Backed by venture capital firms Lux Capital and Firelake Capital Management, the Kurion executive team employs a collective 125 years of industry experience managing nuclear and hazardous waste for commercial and government sites worldwide. The Kurion team has access to some of the leading experts on nuclear waste through its scientific advisory board and panel of business advisors.

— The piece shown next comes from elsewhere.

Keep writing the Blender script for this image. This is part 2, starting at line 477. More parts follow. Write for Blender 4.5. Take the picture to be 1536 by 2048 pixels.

Kurion is based in Irvine, Calif., and operates a Technology Development Center at its radioactive materials licensed facility in Oak Ridge, Tenn., and two “cold” non-radioactive test facilities in Richland, Wash.

Company Milestones

  • Oct. 2008: Company founded based on joint vision of John Raymont and Josh Wolfe of Lux Capital
  • Mar. 2010: Missouri University of Science and Technology first glass in-module melt completed (Modular Vitrification System -MVS®-)
  • Nov. 2010: Kurion unveils its key technologies, MVS® and ISM, completes proof of concept contract
  • Dec. 2010: Kurion opens headquarters and engineering office in Irvine, Calif.
  • Jan. 2011: Opens Rolla, Mo., vitrification R&D facility
  • April 2011: Awarded contract by Tokyo Electric Power Company for cesium removal system at Fukushima Daiichi Nuclear Power Plant
  • May 2011: Delivers cesium removal system to Fukushima plant
  • June 2011: Full operation begins of Kurion’s cesium removal system at Fukushima Daiichi Nuclear Power Plant
  • April 2012: Kurion signs agreement with Pacific Northwest National Laboratory to demonstrate its Modular Vitrification System (MVS®) on actual radioactive waste
  • May 2012: Kurion acquires GeoMelt® vitrification technologies and consolidates vitrification facilities in Richland, Wash.